In the lines below, output everything from the first line through the line containing "COL = S.collection" exactly as it is. Pictures are not part of the output.

SUPPLIED DATA:
------------

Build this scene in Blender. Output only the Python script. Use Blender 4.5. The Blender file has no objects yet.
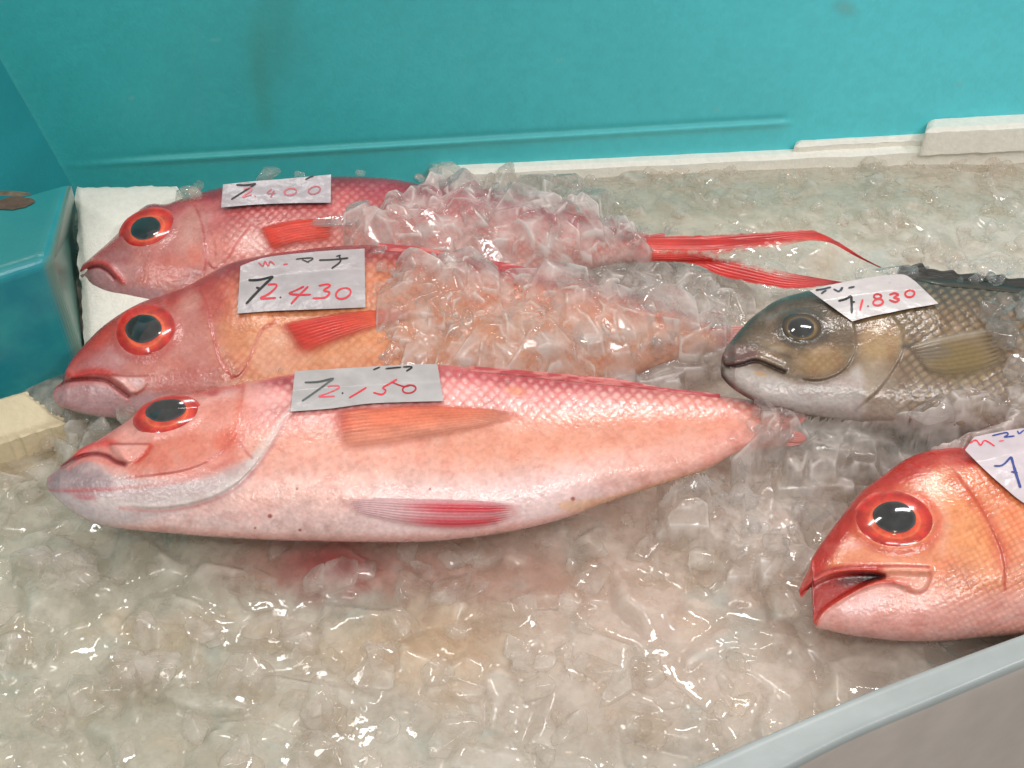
import bpy, bmesh, math, random
import numpy as np
from mathutils import Vector
from mathutils.bvhtree import BVHTree

rng = np.random.default_rng(7)
random.seed(7)
S = bpy.context.scene
COL = S.collection

# ------------------------------------------------------------------ camera
W, H, F = 1024, 768, 1150.0
PITCH = math.radians(42)
CAM = np.array([0.0, 0.0, 0.52])
FW = np.array([0, math.cos(PITCH), -math.sin(PITCH)])
UP = np.array([0, math.sin(PITCH), math.cos(PITCH)])
RT = np.array([1.0, 0, 0])

def rays(px, py):
    px = np.asarray(px, float)[..., None]; py = np.asarray(py, float)[..., None]
    return FW + (px - W / 2) / F * RT - (py - H / 2) / F * UP

def on_z(px, py, z):
    d = rays(px, py)
    t = (z - CAM[2]) / d[..., 2]
    return CAM + d * t[..., None]

class Plane:
    def __init__(s, p0, n):
        s.p0 = np.array(p0, float); s.n = np.array(n, float) / np.linalg.norm(n)
    def at(s, px, py, h=0.0):
        d = rays(px, py)
        k = (s.p0 - CAM) @ s.n + np.asarray(h, float)
        t = k / (d @ s.n)
        return CAM + d * t[..., None]

# ------------------------------------------------------------------ small maths
def srgb(c):
    c = np.asarray(c, float)
    return np.where(c <= 0.04045, c / 12.92, ((np.clip(c, 0, None) + 0.055) / 1.055) ** 2.4)

def C8(r, g, b):
    return np.array([r, g, b]) / 255.0

def sm(a, b, x):
    t = np.clip((x - a) / (b - a + 1e-12), 0, 1)
    return t * t * (3 - 2 * t)

def crom(pts, n=8, closed=False):
    p = np.array(pts, float)
    if closed:
        p = np.vstack([p[-1], p, p[0], p[1]])
    else:
        p = np.vstack([2 * p[0] - p[1], p, 2 * p[-1] - p[-2]])
    out = []
    t = np.linspace(0, 1, n, endpoint=False)[:, None]
    for i in range(1, len(p) - 2):
        a, b, c, d = p[i - 1], p[i], p[i + 1], p[i + 2]
        out.append(0.5 * (2 * b + (c - a) * t + (2 * a - 5 * b + 4 * c - d) * t ** 2 + (3 * b - a - 3 * c + d) * t ** 3))
    if not closed:
        out.append(p[-2][None])
    return np.vstack(out)

def resample(pts, n):
    p = np.array(pts, float)
    d = np.r_[0, np.cumsum(np.linalg.norm(np.diff(p, axis=0), axis=1))]
    t = np.linspace(0, d[-1], n)
    return np.stack([np.interp(t, d, p[:, k]) for k in range(p.shape[1])], 1)

def pdist(px, py, pts):
    """distance, side sign and parameter along an open polyline"""
    best = np.full(px.shape, 1e9); side = np.zeros(px.shape); par = np.zeros(px.shape)
    L = len(pts) - 1
    for i in range(L):
        a = pts[i]; e = pts[i + 1] - a; l2 = e @ e + 1e-9
        rx = px - a[0]; ry = py - a[1]
        t = np.clip((rx * e[0] + ry * e[1]) / l2, 0, 1)
        d = np.hypot(rx - t * e[0], ry - t * e[1])
        m = d < best
        best = np.where(m, d, best)
        side = np.where(m, np.sign(e[0] * ry - e[1] * rx), side)
        par = np.where(m, (i + t) / L, par)
    return best, side, par

def inside(px, py, poly):
    r = np.zeros(px.shape, bool)
    n = len(poly)
    for i in range(n):
        x1, y1 = poly[i]; x2, y2 = poly[(i + 1) % n]
        c = ((y1 > py) != (y2 > py))
        xi = (x2 - x1) * (py - y1) / ((y2 - y1) if y2 != y1 else 1e-9) + x1
        r ^= c & (px < xi)
    return r

_lat = rng.random((256, 256))
def vnoise(x, y, seed=0):
    x = np.asarray(x, float) + seed * 17.31; y = np.asarray(y, float) + seed * 9.73
    xi = np.floor(x).astype(int); yi = np.floor(y).astype(int)
    fx = x - xi; fy = y - yi
    fx = fx * fx * (3 - 2 * fx); fy = fy * fy * (3 - 2 * fy)
    g = lambda a, b: _lat[(xi + a) & 255, (yi + b) & 255]
    return (g(0, 0) * (1 - fx) + g(1, 0) * fx) * (1 - fy) + (g(0, 1) * (1 - fx) + g(1, 1) * fx) * fy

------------

THE ANSWER:
Build this scene in Blender. Output only the Python script. Use Blender 4.5. The Blender file has no objects yet.
import bpy, bmesh, math, random
import numpy as np
from mathutils import Vector
from mathutils.bvhtree import BVHTree

rng = np.random.default_rng(7)
random.seed(7)
S = bpy.context.scene
COL = S.collection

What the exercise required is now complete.